## [Stored data]

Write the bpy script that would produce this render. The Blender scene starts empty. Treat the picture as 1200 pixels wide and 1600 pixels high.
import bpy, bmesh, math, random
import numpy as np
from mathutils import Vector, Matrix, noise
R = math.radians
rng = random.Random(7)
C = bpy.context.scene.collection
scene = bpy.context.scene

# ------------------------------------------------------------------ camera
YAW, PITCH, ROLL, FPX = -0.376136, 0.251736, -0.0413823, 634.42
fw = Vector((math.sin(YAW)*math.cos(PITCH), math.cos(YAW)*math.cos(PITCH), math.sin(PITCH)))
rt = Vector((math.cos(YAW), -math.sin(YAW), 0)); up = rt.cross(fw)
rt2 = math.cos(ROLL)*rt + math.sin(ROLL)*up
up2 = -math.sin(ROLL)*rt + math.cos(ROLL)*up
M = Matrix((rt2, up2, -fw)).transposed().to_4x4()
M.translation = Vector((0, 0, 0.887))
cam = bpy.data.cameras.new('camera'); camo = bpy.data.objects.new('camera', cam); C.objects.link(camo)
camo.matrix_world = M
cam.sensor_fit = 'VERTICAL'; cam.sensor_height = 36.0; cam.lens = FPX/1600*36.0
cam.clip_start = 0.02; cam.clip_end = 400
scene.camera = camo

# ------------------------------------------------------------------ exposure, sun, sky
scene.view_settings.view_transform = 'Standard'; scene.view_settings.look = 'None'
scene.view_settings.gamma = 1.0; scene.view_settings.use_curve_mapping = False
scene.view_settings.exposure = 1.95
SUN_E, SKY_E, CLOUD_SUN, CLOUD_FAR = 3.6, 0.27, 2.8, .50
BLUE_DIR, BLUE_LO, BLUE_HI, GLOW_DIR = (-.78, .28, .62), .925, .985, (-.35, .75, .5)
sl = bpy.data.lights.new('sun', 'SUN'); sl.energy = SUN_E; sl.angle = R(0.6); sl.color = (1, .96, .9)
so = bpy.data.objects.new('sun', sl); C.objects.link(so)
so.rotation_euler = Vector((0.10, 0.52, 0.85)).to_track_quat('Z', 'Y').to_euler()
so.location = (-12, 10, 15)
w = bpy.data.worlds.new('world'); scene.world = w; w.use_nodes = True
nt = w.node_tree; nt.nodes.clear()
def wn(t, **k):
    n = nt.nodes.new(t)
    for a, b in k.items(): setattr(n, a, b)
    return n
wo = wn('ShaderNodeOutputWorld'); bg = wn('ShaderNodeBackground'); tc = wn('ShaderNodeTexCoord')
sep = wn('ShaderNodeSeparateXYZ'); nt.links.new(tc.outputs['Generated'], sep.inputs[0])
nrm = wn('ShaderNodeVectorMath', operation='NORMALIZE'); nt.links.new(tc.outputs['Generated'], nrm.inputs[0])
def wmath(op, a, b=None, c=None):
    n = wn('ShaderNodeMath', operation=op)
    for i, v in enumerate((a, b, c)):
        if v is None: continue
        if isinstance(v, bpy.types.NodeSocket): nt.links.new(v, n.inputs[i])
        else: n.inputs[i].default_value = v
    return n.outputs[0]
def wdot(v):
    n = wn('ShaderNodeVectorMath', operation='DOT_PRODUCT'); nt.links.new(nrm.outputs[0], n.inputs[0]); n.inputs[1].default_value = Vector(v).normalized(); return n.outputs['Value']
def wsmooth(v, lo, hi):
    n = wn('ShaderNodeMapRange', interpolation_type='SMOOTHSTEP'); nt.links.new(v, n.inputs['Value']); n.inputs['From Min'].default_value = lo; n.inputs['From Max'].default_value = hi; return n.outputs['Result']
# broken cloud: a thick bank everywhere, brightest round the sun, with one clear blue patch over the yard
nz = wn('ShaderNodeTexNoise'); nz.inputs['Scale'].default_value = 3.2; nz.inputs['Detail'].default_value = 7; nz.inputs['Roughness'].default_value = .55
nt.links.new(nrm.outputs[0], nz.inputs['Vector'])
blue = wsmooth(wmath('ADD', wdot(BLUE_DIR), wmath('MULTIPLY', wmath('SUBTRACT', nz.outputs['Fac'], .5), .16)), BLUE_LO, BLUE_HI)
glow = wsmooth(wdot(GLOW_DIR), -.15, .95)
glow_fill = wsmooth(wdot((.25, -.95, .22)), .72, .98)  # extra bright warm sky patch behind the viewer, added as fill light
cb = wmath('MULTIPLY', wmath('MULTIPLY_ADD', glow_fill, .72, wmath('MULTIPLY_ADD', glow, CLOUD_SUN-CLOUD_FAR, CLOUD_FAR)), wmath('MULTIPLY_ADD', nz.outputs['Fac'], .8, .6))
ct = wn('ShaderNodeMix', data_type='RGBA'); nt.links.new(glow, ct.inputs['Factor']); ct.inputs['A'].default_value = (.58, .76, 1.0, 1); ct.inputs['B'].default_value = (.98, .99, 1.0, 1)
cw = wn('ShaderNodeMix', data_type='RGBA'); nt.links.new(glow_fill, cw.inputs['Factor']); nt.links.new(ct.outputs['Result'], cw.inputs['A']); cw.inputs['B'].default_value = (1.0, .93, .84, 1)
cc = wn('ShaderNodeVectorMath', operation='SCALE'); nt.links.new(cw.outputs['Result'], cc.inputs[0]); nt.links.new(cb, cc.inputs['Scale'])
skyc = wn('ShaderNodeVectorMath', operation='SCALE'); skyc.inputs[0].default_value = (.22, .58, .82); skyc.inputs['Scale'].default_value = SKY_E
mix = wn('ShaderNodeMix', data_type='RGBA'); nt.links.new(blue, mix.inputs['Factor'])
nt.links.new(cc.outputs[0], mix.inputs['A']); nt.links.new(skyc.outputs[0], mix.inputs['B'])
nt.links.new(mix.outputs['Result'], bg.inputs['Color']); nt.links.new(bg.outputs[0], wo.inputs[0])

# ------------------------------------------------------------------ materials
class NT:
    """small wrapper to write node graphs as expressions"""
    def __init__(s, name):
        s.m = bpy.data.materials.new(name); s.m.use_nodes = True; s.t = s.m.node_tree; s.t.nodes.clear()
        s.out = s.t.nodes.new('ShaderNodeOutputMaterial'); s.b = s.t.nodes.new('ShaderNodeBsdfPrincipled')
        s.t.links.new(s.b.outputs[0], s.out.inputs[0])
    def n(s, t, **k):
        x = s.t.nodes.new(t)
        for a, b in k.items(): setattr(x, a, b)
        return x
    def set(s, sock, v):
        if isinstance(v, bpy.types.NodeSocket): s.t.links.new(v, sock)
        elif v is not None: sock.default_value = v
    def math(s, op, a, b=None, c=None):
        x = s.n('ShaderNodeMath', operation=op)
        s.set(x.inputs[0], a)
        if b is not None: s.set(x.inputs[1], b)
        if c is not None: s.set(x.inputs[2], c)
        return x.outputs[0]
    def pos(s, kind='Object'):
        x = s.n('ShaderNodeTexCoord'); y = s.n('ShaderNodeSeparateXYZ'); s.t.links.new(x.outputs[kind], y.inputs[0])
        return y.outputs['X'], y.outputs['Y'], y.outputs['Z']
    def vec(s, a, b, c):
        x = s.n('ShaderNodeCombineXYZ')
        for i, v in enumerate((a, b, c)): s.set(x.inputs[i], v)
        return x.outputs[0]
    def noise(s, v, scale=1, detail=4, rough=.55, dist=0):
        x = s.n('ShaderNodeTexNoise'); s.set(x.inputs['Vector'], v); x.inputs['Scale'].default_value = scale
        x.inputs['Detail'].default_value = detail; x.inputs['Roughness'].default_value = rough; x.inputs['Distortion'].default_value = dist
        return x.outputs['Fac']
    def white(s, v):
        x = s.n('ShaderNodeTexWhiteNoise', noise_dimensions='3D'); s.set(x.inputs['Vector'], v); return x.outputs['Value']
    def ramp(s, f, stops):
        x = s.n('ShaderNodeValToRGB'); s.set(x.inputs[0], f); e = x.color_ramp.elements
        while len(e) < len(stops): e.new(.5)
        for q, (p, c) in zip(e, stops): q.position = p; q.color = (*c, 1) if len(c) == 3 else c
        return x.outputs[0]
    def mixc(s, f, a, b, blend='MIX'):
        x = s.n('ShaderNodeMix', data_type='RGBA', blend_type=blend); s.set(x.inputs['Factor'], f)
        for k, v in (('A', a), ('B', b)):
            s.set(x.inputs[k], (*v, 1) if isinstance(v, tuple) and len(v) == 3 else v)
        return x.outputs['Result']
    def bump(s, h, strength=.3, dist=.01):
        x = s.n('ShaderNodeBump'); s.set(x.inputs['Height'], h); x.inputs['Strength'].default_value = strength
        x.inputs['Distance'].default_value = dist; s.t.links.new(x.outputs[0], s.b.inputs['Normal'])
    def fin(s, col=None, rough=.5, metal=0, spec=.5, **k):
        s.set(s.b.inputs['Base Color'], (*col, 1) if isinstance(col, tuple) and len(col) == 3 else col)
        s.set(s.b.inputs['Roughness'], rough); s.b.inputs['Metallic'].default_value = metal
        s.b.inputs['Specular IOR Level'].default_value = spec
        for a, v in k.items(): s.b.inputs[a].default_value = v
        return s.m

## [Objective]
Reproduce only the lines from the top of the material through the one bearing "scene = bpy.context.scene", each exactly as it stands.

## [Solution for this task]
Write the bpy script that would produce this render. The Blender scene starts empty. Treat the picture as 1200 pixels wide and 1600 pixels high.
import bpy, bmesh, math, random
import numpy as np
from mathutils import Vector, Matrix, noise
R = math.radians
rng = random.Random(7)
C = bpy.context.scene.collection
scene = bpy.context.scene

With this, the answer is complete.